Hezbollah ha sparato a «una forza nemica israeliana che si è infiltrata da dietro la posizione delle forze internazionali a Labboune». Spari che confermano la presenza di Hezbollah a sud del fiume Litani, in violazione della risoluzione 1701 del 2006 dell’Onu che ha imposto alla milizia di allontanarsi dalla Linea Blu. Mentre denuncia la violazione della sovranità libanese da parte dello stato ebraico, il contingente sorvola sul mandato originale della risoluzione che «autorizza Unifil a prendere tutte le azioni necessarie nelle aree in cui tutte le forze sono presenti e nelle loro capacità ad assicurare che questa area non sia utilizzata per operazioni ostili di nessun tipo». Poiché né Unifil né le Forze armate libanesi (Laf) hanno mai applicato questa parte della risoluzione, le Idf oggi cercano di bonificare un’area usata da anni per bombardare il nord di Israele: messe in fuga dai missili di Hezbollah, da qua un anno fa sono scappate 70 mila persone, oggi sfollate. Ieri Hezbollah ha scatenato la sua potenza di fuoco contro Haifa nel più massiccio attacco sulla terza città d’Israele: attorno a mezzogiorno oltre 100 missili sono caduti nel giro di pochi minuti. La maggior parte dei razzi è stata intercettata dal sistema Iron Dome ma alcuni hanno colpito i sobborghi Kiryat Yam e Kiryat Motzkin e una donna di 70 anni è rimasta ferita. Così, mentre la Israel Air Force bombardava una volta ancora il sud di Beirut come pure una serie di villaggi non lontani da Israele, il vicesegretario di Hezbollah Naim Qassem assicurava che la capacità di fuoco della milizia sarebbe intatta. «Stiamo lanciando centinaia di razzi: un gran numero di insediamenti e città sono sotto il fuoco della resistenza», ha affermato Qassem in un videomessaggio.

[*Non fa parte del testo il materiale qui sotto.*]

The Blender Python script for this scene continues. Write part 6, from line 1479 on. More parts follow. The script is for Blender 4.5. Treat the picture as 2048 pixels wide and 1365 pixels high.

«Le nostre capacità vanno bene e i nostri combattenti sono schierati lungo le prime linee», ha proseguito, accennando però anche a un «processo politico» avviato a Beirut per mettere fine alle ostilità. «Hezbollah è un'organizzazione senza un leader, Nasrallah è stato eliminato, probabilmente anche il suo sostituto (Hashem Safieddine, ndr) è stato eliminato», ha replicato il ministro israeliano della Difesa Yoav Gallant, assicurando che Hezbollah è un’organizzazione decapitata «dove non c’è nessuno che possa prendere una decisione». E ieri sera il premier d’Israele Benjamin Netanyahu ha rinnovato l’appello a libanesi «a liberarsi da Hezbollah per mettere fine alla guerra». Più a sud, nelle stesse ore, anche Hamas dava segni di vita esplodendo due missili contro Sderot, la città più vicina alla Striscia di Gaza. Fonti delle Idf hanno tuttavia smentito la notizia circolata ore prima secondo cui il capo di Hamas, Yahya Sinwar, mente del pogrom del 7 ottobre 2023, sarebbe vivo e operativo. Se è vivo, «non ha preso alcun contatto con i paesi» impegnati a mediare una tregua fra lo stato ebraico e l’organizzazione del terrore.